You wouldn’t know yourself on a two-month dope binge – broken.

Things that I’ve spoken/spoken.

Closed doors that were open

but when I get to feelin’ hopeless and all that, What?”

No worries, I’m bringin’ the hope back.”

By writing the words and reading them “a million times” in order to memorize them for performances, Hamilton says the messages do stick with him and the music gives him the focus he needs to stay well.

“It’s a better way to live; I don’t ever want to feel like that again,” he says, pointing out he can never be sure he will never relapse but is doing everything he can to prevent that from happening. “I am sober right now and that’s awesome. I’ve been sober for over a year, but I am focused on today.”

He has focused too on renewing relationships with his family and friends.

“I can tell sometimes my mom walks on eggshells and I was not always welcome in my own home,” he says, happily explaining Christmas at home this year was the first one in many years. “It’s been a journey to rebuild the relationships – friends who wouldn’t have anything to do with me are good friends again.”

Hamilton says he doesn’t preach to anyone else about the danger of doing drugs and alcohol. But if someone offers him a beer, he doesn’t just say ‘no thanks,” he explains why he won’t have one and what it’s like when drugs and alcohol take over your soul .
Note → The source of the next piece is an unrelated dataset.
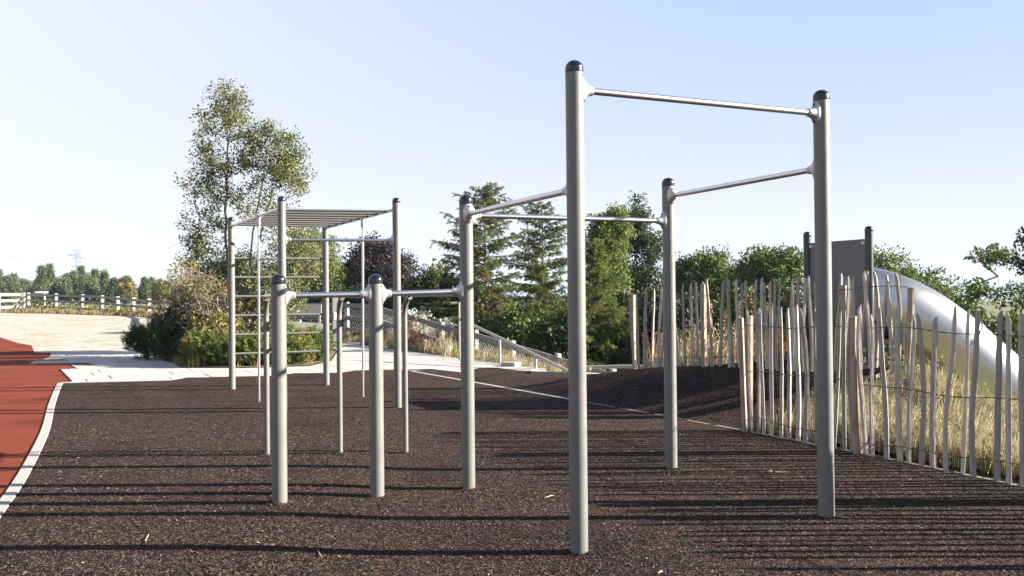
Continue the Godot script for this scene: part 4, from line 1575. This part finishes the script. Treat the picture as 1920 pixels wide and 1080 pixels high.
	meadow("ochre_grass", "ochre dry grass between the junipers in the bed", PackedVector2Array([Vector2(-7.7, 19.6), Vector2(-6.9, 18.05), Vector2(-5.6, 17.85), Vector2(-4.4, 18.25), Vector2(-4.2, 19.7), Vector2(-7, 20.5)]), 9, short, [Color(0.36, 0.25, 0.1), Color(0.42, 0.3, 0.12), Color(0.3, 0.18, 0.08), Color(0.25, 0.22, 0.07)], 71, 1.2)
	# tall dry grass inside the front paling fence
	var inside := PackedVector2Array([on_strip(3.4, 0.16), on_strip(6.4, 0.2), Vector2(4.9, 4.4), Vector2(6.4, 4.4), Vector2(7.6, 8.0), on_strip(6.0, 3.4), on_strip(3.55, 2.6)])
	struct("dry_ground", sheet(inside, 0.5, 0.0), M.straw, "straw covered ground behind the front paling fence")
	meadow("dry_grass", "tall golden dry grass behind the front paling fence", inside, 130, tuft, DRY, 72, 0.66)
	meadow("low_dry_grass", "matted straw and short grass under the tall golden grass", inside, 130, short, DRY, 73, 0.75)
	var foot := PackedVector2Array([on_strip(3.3, 0.08), on_strip(6.4, 0.1), on_strip(6.4, 0.35), on_strip(3.3, 0.4)])
	meadow("fence_foot_grass", "thin dry grass at the foot of the front paling fence", foot, 60, short, [Color(0.3, 0.27, 0.1), Color(0.2, 0.22, 0.06), Color(0.42, 0.35, 0.18)], 74, 0.7)
	# bank between path and netted fence
	var bank := PackedVector2Array([on_strip(-4.4, 2.45), on_strip(-15.2, 2.45), Vector2(-4.6, 27.5), Vector2(-5.9, 27.8), Vector2(-8.6, 28.8), Vector2(-9, 30.2), Vector2(-4.4, 28.2), on_strip(-10, 3.8), on_strip(-2, 3.8)])
	meadow("bank_grass", "golden grass on the bank between path and netted fence", bank, 70, tuft, DRY, 75, 1.05)
	meadow("bank_weeds", "green and yellow weeds among the bank grass", bank, 7, leaf_sprig(12, 26, 0.2, 0.09, 0.045), [Color(0.14, 0.15, 0.04), Color(0.25, 0.21, 0.05), Color(0.09, 0.11, 0.03)], 76, 1.1, "weeds")
	var dock := dock_tuft(9)
	meadow("red_dock", "rust red seeded dock stems on the bank by the netted fence", PackedVector2Array([on_strip(-13.5, 2.7), on_strip(-10.2, 2.7), on_strip(-10.2, 3.5), on_strip(-13.5, 3.5)]), 26, dock, [Color(0.2, 0.075, 0.04), Color(0.27, 0.12, 0.06), Color(0.16, 0.07, 0.04)], 77, 1.0, "weeds")
	# behind the mound
	var rear := PackedVector2Array([on_strip(-1.2, 2.3), on_strip(1.9, 2.3), on_strip(2.2, 3.6), on_strip(-1.2, 4.0)])
	meadow("rear_grass", "dry grass behind the second paling fence", rear, 70, tuft, DRY, 78, 1.4)
	meadow("rear_red_weeds", "rust red and tan seeded weeds behind the second paling fence", rear, 24, dock, [Color(0.22, 0.085, 0.045), Color(0.3, 0.16, 0.09), Color(0.4, 0.3, 0.2)], 79, 0.9, "weeds")
	# foot of the far fence
	meadow("field_grass", "straw coloured grass along the foot of the field fence", PackedVector2Array([Vector2(-44, 53.5), Vector2(-32, 52.2), Vector2(-26.5, 49.8), Vector2(-21, 46.3), Vector2(-17.8, 43.5), Vector2(-11, 32), Vector2(-9, 30), Vector2(-9.5, 33), Vector2(-16, 45), Vector2(-23, 54), Vector2(-40, 60)]), 9, blade_tuft(6, 26, 0.26, 0.5, 0.022), [Color(0.24, 0.2, 0.1), Color(0.3, 0.25, 0.14), Color(0.15, 0.15, 0.06), Color(0.2, 0.16, 0.09)], 80, 0.85)
	meadow("field_weeds", "low green weeds climbing through the field fence", PackedVector2Array([Vector2(-44, 54), Vector2(-32, 53.5), Vector2(-26.5, 51.2), Vector2(-21, 47.3), Vector2(-18, 46), Vector2(-23, 54), Vector2(-40, 60)]), 1.6, leaf_sprig(13, 40, 0.45, 0.16, 0.08), [Color(0.12, 0.13, 0.04), Color(0.19, 0.17, 0.05), Color(0.08, 0.1, 0.03)], 81, 1.1, "weeds")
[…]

“The drugs are pushin’ my buttons/

Until I’m hurtin’ for somethin,’ then I’m turnin’ up dirty and rotten

Early in mornin’, whole family nearly in mournin’

Over the snortin’, it’s a horrible moral abortion…”

Clean for more than a year, Hamilton looks forward to every day and is hoping his new CD and the tour will take his career to new heights.

“Music is my life,” he says. “And I’d rather be a workaholic than an alcoholic.”

A mixtape Hamilton released at Christmas is currently number five on the Canadian radio hip hop charts and he has opened for such popular hip hop acts as Xzibit, Talib Kweli, and Jeru the Damaja… among others.

“I collaborated with recent Juno nominee Jasmin Parkin of Mother Mother on a song that is on the new album,” he says. “I also collaborated with Kyprios, one of the most acclaimed hip hop artists in the country and another Juno nominee.”